**PROBLEM DESCRIPTION:** Search the records for the word "from" and pick out every line that has it.

**Scene modeling code data:**
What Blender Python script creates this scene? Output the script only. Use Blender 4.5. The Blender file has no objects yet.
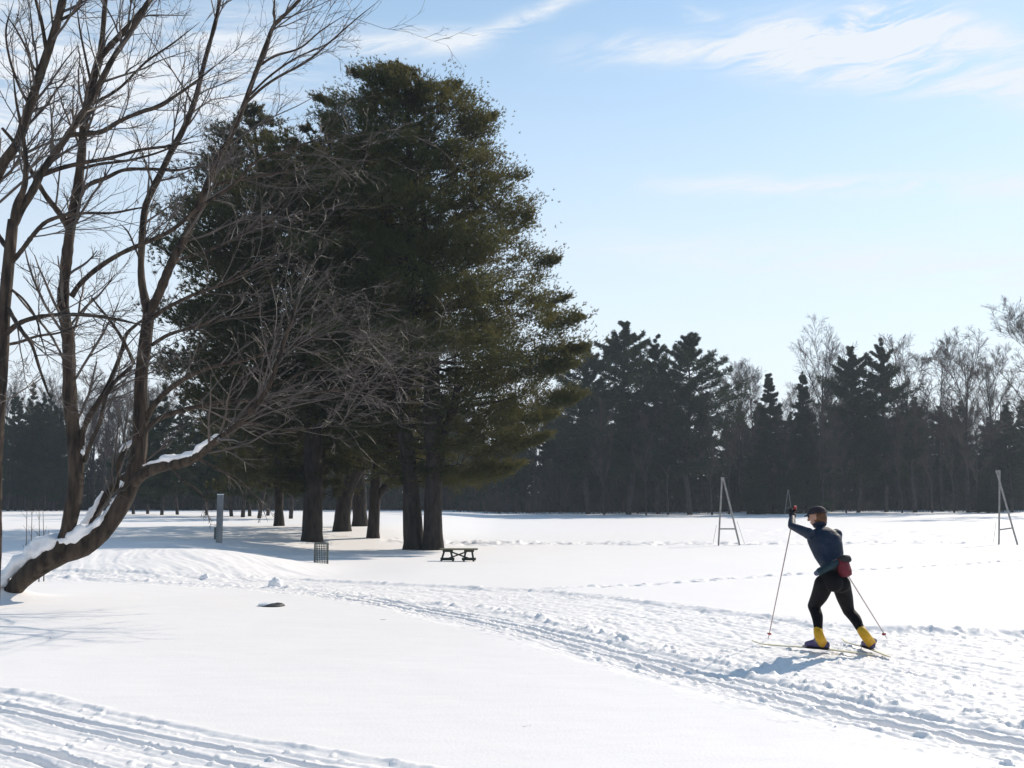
import bpy, math, random
import numpy as np
from mathutils import Vector, Matrix

# ------------------------------------------------------------------ camera, sky, sun, exposure
SC = bpy.context.scene
COL = SC.collection
F, CX, CY, HZ = 1050.0, 512.0, 384.0, 507.0
EYE = 1.65
PITCH = math.atan((HZ - CY) / F)
cd = bpy.data.cameras.new('camera'); cam = bpy.data.objects.new('camera', cd); COL.objects.link(cam)
cam.location = (0, 0, EYE); cam.rotation_euler = (math.pi / 2 + PITCH, 0, 0)
cd.sensor_width = 36.0; cd.lens = 36.0 * F / 1024.0; cd.clip_start = 0.1; cd.clip_end = 5000
SC.camera = cam
SC.view_settings.view_transform = 'Standard'; SC.view_settings.look = 'None'
SC.view_settings.gamma = 1.0; SC.view_settings.use_curve_mapping = False
SC.view_settings.exposure = 0.18
SC.cycles.use_denoising = True
SC.cycles.max_bounces = 8; SC.cycles.volume_bounces = 1; SC.cycles.transparent_max_bounces = 8
SC.cycles.sample_clamp_indirect = 6.0

SUN_AZ = math.radians(41)      # clockwise from +Y (the view direction)
SUN_EL = math.radians(34)
sd = bpy.data.lights.new('sun', 'SUN'); sd.energy = 4.3; sd.angle = math.radians(0.55); sd.color = (1.0, 0.895, 0.755)
sun = bpy.data.objects.new('sun', sd); COL.objects.link(sun)
to_sun = Vector((math.sin(SUN_AZ) * math.cos(SUN_EL), math.cos(SUN_AZ) * math.cos(SUN_EL), math.sin(SUN_EL)))
sun.rotation_euler = to_sun.to_track_quat('Z', 'Y').to_euler(); sun.location = (40, 30, 60)

def ray(px, py):
    x = (px - CX) / F; yc = (CY - py) / F
    c, s = math.cos(PITCH), math.sin(PITCH)
    return np.array([x, c - yc * s, s + yc * c])
def at(px, py, Y):
    d = ray(px, py); d = d * (Y / d[1])
    return d + np.array([0, 0, EYE])
def azel(px, py):
    d = ray(px, py)
    return math.atan2(d[0], d[1]), math.atan2(d[2], math.hypot(d[0], d[1]))

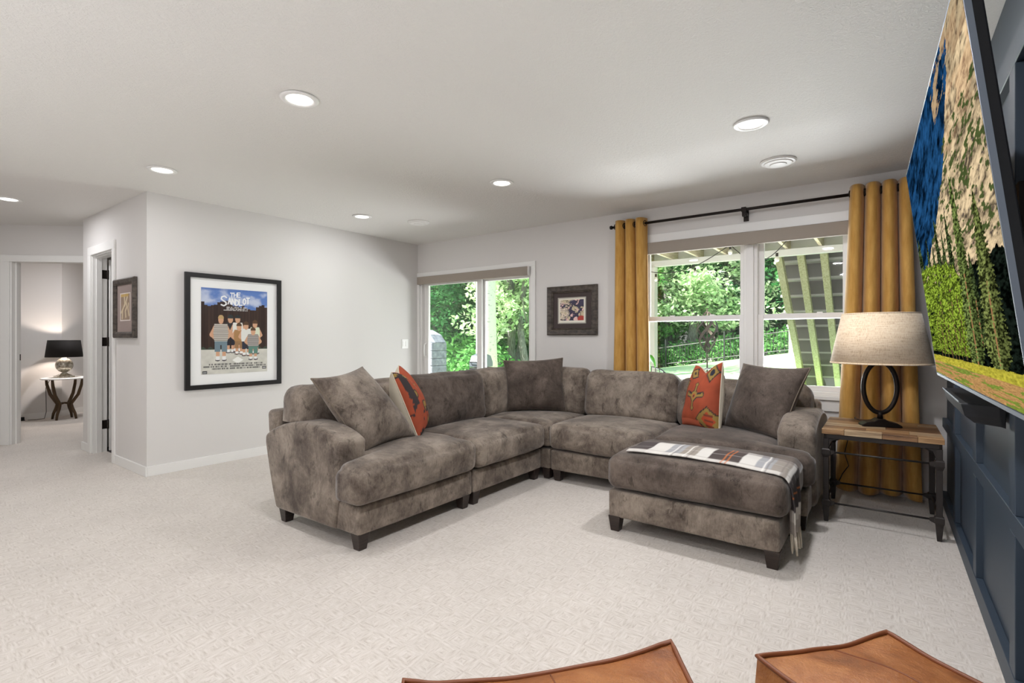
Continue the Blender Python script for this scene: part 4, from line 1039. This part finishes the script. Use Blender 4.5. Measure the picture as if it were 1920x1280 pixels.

**RESPONSE TO THIS TASK:**
from mathutils import Vector, Matrix
SUN_AZ = math.radians(41)      # clockwise from +Y (the view direction)
Continue the Blender Python script for this scene: part 4, from line 1039. This part finishes the script. Use Blender 4.5. Measure the picture as if it were 1920x1280 pixels.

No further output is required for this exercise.